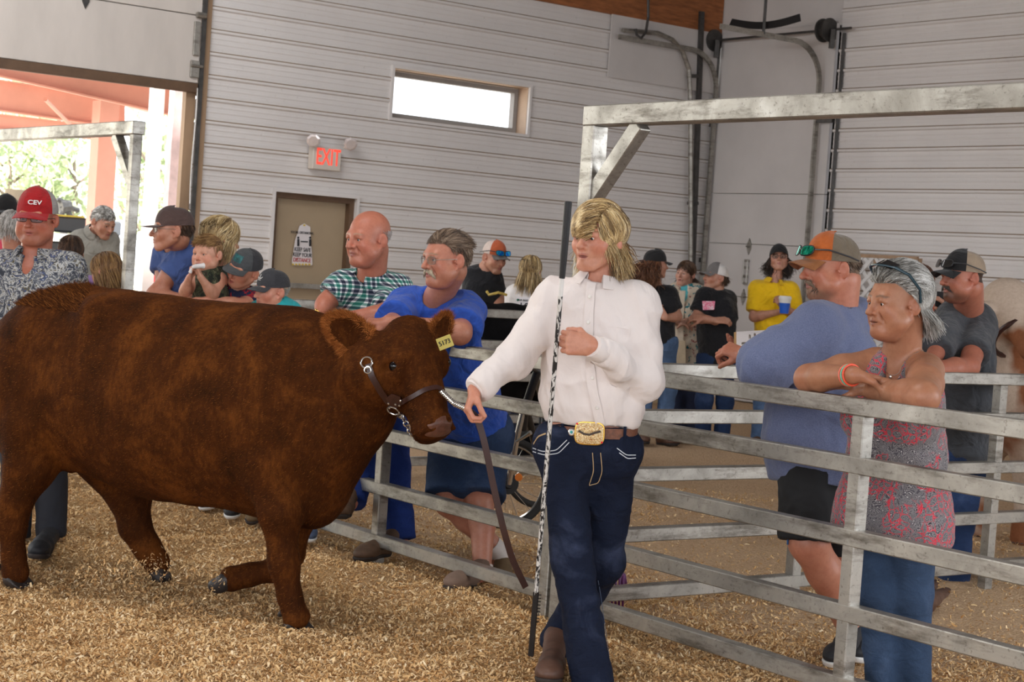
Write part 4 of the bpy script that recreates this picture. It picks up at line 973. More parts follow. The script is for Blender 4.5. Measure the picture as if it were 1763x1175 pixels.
def make_shoe(name, ank, toe, parent, m, ms, s=1.0, gz=None, high=0.09, hgt=1.0):
    """boot or shoe from the ankle over the ground to the toe tip"""
    ank = np.asarray(ank, float); toe = np.asarray(toe, float); d = toe - ank; d = nrm(d - Z3 * 0); up = nrm(Z3 - d * (Z3 @ d)) if abs(d[2]) < 0.85 else nrm(np.array([0, 0.3, 1]))
    sd = np.cross(d, up); flat = nrm(d - up * (d @ up)); L = np.linalg.norm(toe - ank); heel = ank - up * 0.0
    sole = toe - up * 0.0
    # in a frame: origin = heel bottom
    hb = ank - up * 0.085 * s; ln = nrm(toe - hb); up2 = nrm(up - ln * (up @ ln)); sd2 = np.cross(ln, up2); R = np.array([sd2, ln, up2]); LL = 0.27 * s
    h0 = toe - ln * LL
    pt = lambda x, y, z: h0 + sd2 * x * s + ln * y * s + up2 * z * s
    S = [E_(pt(0, 0.045, 0.045), np.array((0.037, 0.05, 0.045)) * s, R, 0.03), E_(pt(0, 0.19, 0.036), np.array((0.048, 0.078, 0.034)) * s, R, 0.04), C_(pt(0, 0.06, 0.055), pt(0, 0.17, 0.040), 0.042 * s, 0.038 * s, 0.04),
         K_(pt(0, 0.05, 0.05), ank + up * high * s, 0.040 * s, 0.048 * s, 0.03), P_(pt(0, 0, 0.012), -up2)]
    V, Q = solid(S, 0.006 * max(1, s)); V = folds(V, Q, 0.0025, 16, seed=int(abs(toe[0]) * 100))
    o = mesh_obj(name, V, Q, m, parent, True)
    S = [E_(pt(0, 0.045, 0.03), np.array((0.041, 0.052, 0.06)) * s, R, 0.02), E_(pt(0, 0.19, 0.03), np.array((0.052, 0.085, 0.06)) * s, R, 0.04), C_(pt(0, 0.05, 0.03), pt(0, 0.19, 0.03), 0.036 * s, 0.042 * s, 0.02), P_(pt(0, 0, -0.004), -up2), P_(pt(0, 0, 0.020), up2)]
    V, Q = solid(S, 0.006 * max(1, s)); mesh_obj('sole', V, Q, ms, o, True)
    return o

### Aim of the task
Copy out each line word for word, please, skipping the images.

### Problem solution
Write part 4 of the bpy script that recreates this picture. It picks up at line 973. More parts follow. The script is for Blender 4.5. Measure the picture as if it were 1763x1175 pixels.
def make_shoe(name, ank, toe, parent, m, ms, s=1.0, gz=None, high=0.09, hgt=1.0):
    """boot or shoe from the ankle over the ground to the toe tip"""
    ank = np.asarray(ank, float); toe = np.asarray(toe, float); d = toe - ank; d = nrm(d - Z3 * 0); up = nrm(Z3 - d * (Z3 @ d)) if abs(d[2]) < 0.85 else nrm(np.array([0, 0.3, 1]))
    sd = np.cross(d, up); flat = nrm(d - up * (d @ up)); L = np.linalg.norm(toe - ank); heel = ank - up * 0.0
    sole = toe - up * 0.0
    # in a frame: origin = heel bottom
    hb = ank - up * 0.085 * s; ln = nrm(toe - hb); up2 = nrm(up - ln * (up @ ln)); sd2 = np.cross(ln, up2); R = np.array([sd2, ln, up2]); LL = 0.27 * s
    h0 = toe - ln * LL
    pt = lambda x, y, z: h0 + sd2 * x * s + ln * y * s + up2 * z * s
    S = [E_(pt(0, 0.045, 0.045), np.array((0.037, 0.05, 0.045)) * s, R, 0.03), E_(pt(0, 0.19, 0.036), np.array((0.048, 0.078, 0.034)) * s, R, 0.04), C_(pt(0, 0.06, 0.055), pt(0, 0.17, 0.040), 0.042 * s, 0.038 * s, 0.04),
         K_(pt(0, 0.05, 0.05), ank + up * high * s, 0.040 * s, 0.048 * s, 0.03), P_(pt(0, 0, 0.012), -up2)]
    V, Q = solid(S, 0.006 * max(1, s)); V = folds(V, Q, 0.0025, 16, seed=int(abs(toe[0]) * 100))
    o = mesh_obj(name, V, Q, m, parent, True)
    S = [E_(pt(0, 0.045, 0.03), np.array((0.041, 0.052, 0.06)) * s, R, 0.02), E_(pt(0, 0.19, 0.03), np.array((0.052, 0.085, 0.06)) * s, R, 0.04), C_(pt(0, 0.05, 0.03), pt(0, 0.19, 0.03), 0.036 * s, 0.042 * s, 0.02), P_(pt(0, 0, -0.004), -up2), P_(pt(0, 0, 0.020), up2)]
    V, Q = solid(S, 0.006 * max(1, s)); mesh_obj('sole', V, Q, ms, o, True)
    return o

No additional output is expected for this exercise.